Stakeholders in the education sector have reiterated the need to allocate 20 percent of the national budget to education with full implementation of the allocation.
The National Moderator, Civil Society Action Coalition on Education for All (CSACEFA), Mr. Duke Ogbureke, said this at the 2023 Global Action Week for Education (GAWE23) in Abuja on Tuesday.
The GAWE23, a Civil Society Dialogue Workshop with the theme: ‘Invest in a Just World: Decolonise Education Financing Now”, is aimed at setting the education agenda for the new administration.
Ogbureke said that for development to take place, there is a need for the government to budget adequately for education to hit at least the minimum benchmark of 20 percent of the national budget.
“Our case is peculiar because we have close to 20 million out-of-school children, so you will agree with me that even the benchmark of 20 percent of the budgetary allocation to finance education will not be sufficient for us.
“This is because already we have the challenge of bringing in the 20 million out-of-school children into school. So to do that, we have to even go beyond the minimum benchmark.
“CSACEFA believes that we have enough resources in the country if our leaders demonstrate enough political will through effective and efficient utilisation of budgetary allocation.
“If 20 percent is provided, it must be effectively and efficiently used to finance education across all levels so that Nigerian youths can compete effectively with their global counterparts,” he said.
Ogbureke said historically, the budget allocated to education could not improve the sector, hence the need to allocate 20 percent of the budget to education while also ensuring its utilisation.
He, therefore, charged civil society organisations to hold the government accountable for the effective use of the budget released for education so that the effect would be felt at all levels.
On the recent student loan signed into law by President Bola Tinubu, he commended the initiative while calling for its adequate implementation so that indigent Nigerians would have access to the loan.
“My challenge with the student loan is in the implementation. If it is effectively, efficiently, transparently, and accountably implemented, I believe it would to some extent meet the needs of some indigent students who are members of our population.
” I am hoping that the system will be transparent and monitored so that those who truly need the loan can access it,” he added.
Also, the Executive Director of the Center for Leadership, Strategy, and Development, Dr. Otive Igbuzor, said the issues of out-of-school children must be addressed through adequate funding.
Igbuzor, speaking on Nigeria’s education financing and the Concept of Colonisation of Education Financing, said that budgetary allocation to education was poor when compared to other countries.
He, however, said that to get it right in the area of education, the government must give a modern, functional, transformative education to its citizens that would yield development.
Meanwhile, the Chief Executive Officer, Youthhub Africa, Mr. Rotimi Olawale, urged the government to ensure that a certain percentage of savings from fuel subsidy removal be allocated to education financing.

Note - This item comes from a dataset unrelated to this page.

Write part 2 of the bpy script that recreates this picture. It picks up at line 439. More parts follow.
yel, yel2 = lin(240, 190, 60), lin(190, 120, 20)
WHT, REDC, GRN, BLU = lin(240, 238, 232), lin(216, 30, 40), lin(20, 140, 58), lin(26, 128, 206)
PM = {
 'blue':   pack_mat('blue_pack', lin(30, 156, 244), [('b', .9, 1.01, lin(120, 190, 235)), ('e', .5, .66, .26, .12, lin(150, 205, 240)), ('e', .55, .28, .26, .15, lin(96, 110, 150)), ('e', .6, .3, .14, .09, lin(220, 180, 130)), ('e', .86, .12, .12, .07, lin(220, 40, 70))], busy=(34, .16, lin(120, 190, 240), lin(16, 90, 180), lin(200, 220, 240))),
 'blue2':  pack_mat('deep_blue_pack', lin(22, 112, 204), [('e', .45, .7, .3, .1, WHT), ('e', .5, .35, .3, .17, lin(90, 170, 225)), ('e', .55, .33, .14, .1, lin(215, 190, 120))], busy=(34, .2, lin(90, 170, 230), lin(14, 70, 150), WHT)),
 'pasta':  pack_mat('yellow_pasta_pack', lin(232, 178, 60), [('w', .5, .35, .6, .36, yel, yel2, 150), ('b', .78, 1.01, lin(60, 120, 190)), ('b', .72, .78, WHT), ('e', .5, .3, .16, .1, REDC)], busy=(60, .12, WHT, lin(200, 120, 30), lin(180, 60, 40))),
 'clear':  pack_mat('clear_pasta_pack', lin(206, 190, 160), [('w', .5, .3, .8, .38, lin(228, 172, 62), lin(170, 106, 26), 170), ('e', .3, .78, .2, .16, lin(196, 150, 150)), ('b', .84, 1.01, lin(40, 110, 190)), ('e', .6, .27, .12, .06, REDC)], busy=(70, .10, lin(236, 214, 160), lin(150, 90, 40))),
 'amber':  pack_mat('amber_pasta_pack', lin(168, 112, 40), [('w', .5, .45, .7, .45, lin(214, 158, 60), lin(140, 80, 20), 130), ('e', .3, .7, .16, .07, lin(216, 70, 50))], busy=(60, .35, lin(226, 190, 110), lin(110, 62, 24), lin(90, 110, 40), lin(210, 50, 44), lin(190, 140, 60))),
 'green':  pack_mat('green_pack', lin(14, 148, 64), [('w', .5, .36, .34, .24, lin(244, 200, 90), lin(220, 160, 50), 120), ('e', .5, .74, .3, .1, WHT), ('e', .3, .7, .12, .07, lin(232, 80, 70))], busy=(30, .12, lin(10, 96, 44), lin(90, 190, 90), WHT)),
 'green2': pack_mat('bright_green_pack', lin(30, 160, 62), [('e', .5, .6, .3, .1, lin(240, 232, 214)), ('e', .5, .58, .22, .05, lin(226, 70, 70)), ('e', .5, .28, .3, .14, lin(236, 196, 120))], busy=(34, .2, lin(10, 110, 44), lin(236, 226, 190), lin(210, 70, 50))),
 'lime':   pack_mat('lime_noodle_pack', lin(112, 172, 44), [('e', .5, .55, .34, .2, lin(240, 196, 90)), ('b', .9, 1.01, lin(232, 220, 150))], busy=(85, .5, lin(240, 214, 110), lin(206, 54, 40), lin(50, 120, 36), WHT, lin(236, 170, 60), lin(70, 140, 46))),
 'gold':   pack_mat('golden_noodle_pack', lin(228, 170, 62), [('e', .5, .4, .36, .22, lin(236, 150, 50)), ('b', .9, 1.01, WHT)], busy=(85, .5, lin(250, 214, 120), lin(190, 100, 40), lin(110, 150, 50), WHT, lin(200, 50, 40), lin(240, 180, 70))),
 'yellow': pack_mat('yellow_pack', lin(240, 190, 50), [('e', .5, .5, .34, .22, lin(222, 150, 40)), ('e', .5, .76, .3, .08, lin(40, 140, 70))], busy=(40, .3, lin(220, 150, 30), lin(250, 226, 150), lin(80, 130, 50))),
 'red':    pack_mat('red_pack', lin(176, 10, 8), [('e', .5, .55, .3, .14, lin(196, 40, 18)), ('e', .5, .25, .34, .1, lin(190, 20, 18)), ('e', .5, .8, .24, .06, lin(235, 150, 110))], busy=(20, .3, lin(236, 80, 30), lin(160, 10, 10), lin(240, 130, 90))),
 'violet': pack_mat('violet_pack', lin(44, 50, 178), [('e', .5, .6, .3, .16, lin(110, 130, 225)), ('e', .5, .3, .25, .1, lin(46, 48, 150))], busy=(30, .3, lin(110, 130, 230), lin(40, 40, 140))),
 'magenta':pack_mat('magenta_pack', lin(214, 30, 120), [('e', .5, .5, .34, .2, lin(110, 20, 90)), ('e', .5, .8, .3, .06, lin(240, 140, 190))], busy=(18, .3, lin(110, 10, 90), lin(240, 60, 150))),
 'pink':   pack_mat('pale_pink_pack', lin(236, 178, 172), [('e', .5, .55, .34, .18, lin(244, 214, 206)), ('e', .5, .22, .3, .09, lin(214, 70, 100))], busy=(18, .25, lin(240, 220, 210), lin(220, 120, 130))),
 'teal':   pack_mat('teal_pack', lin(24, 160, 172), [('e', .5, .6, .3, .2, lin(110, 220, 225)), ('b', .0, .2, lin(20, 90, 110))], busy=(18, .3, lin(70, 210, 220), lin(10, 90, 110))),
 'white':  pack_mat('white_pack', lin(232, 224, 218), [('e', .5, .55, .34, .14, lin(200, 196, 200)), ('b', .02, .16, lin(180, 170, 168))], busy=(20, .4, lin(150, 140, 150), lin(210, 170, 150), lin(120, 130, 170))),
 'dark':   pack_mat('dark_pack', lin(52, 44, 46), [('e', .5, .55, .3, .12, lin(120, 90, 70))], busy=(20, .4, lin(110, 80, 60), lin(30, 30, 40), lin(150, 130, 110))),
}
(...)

Olawale said that investment in education as well as the responsibility of education financing lay with the government, while also charging the CSOs to find critical ways to help the government in education financing.
In the same vein, the Secretary General, National Union of Teachers (NUT), Dr. Mike Ene, called for teacher training, especially at the employment level of the teachers, saying doing this would translate to competition in the system.

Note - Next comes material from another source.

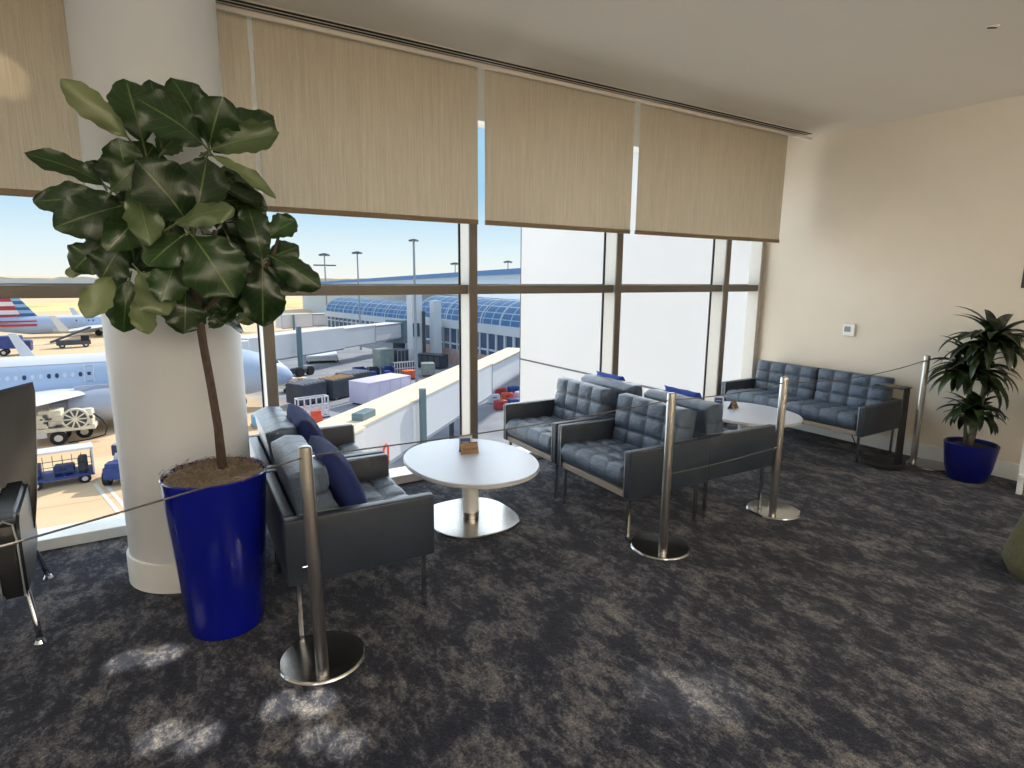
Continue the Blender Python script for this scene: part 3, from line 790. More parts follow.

Ene, represented by the NUT Gender Desk Officer, Mrs. Salamatu Aliu, also said that the best students should be sent to the Colleges of Education (COE) so they would come out to be better teachers.
According to her, often times, students who could not get admissions into the universities sought the last option of colleges of education, which is not right.
“There cannot be development in Nigeria if education is not properly taken care of.
“The best students in the Unified Tertiary Matriculation Examination (UTME) should be sent to the teacher training schools so as to impact the sector, but the reverse is what we see,” he said.
The Policy Advisor, CSACEFA, Mrs. Odinakachi Ahanonu, said that campaigning for the right to education with an opportunity to make targeted efforts to achieve change would transform the sector.